Nurture Personal Growth
Similar to finding a balance between work and reward, make sure to allocate time for investing in your personal growth. While finances are essential, ensuring you don’t lose sight of yourself, your passions, and the things you love is crucial.
So, consider purchasing that online course or attending that workshop you’ve been eyeing. Even if it isn’t related to personal finance.
Whether it’s learning how to crochet or mastering the art of making sourdough bread, investing in yourself translates to both personal and professional growth. Remember, good physical and mental health far outweigh any monetary returns.
Create Additional Income
Good physical and mental health does not only contribute to your overall well-being. It can also spark new ideas that fix the financial obstacles you may be facing.
Bringing a passion project to life may lead to unexpected additional income.
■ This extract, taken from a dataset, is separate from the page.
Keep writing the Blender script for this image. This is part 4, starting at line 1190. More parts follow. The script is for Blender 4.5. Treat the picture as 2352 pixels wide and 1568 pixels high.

This can create a positive ripple effect in your financial journey.
If there are ideas you’ve been contemplating, don’t hesitate any longer. Take this moment to explore a side hustle or pursue a passion that aligns with your interests.
Final Thoughts on Short Term Financial Goals
As we approach the new year, it’s time to shift our focus from just fitness goals to our financial well-being. Much like preparing for the gym, financial success requires effort and planning. This checklist provides a mix of ideas to kickstart your 2024.
Remember, finding the perfect balance is key, and the SMART formula serves as your science-y guide to achieving these goals. Let’s make 2024 OUR year, filled with thoughtful decisions and life-changing financial milestones!
FAQs
Should we maintain separate portfolios for different financial goals?
Maintaining separate portfolios for different financial goals is a smart strategy. It allows you to tailor your investments to the specific time horizon and risk tolerance of each goal. For example, a short-term goal like saving for a vacation might be better suited to low-risk investments. A long-term goal like retirement can benefit from a more aggressive approach. This way, you can optimize your investment strategy for each goal and work towards achieving it more effectively.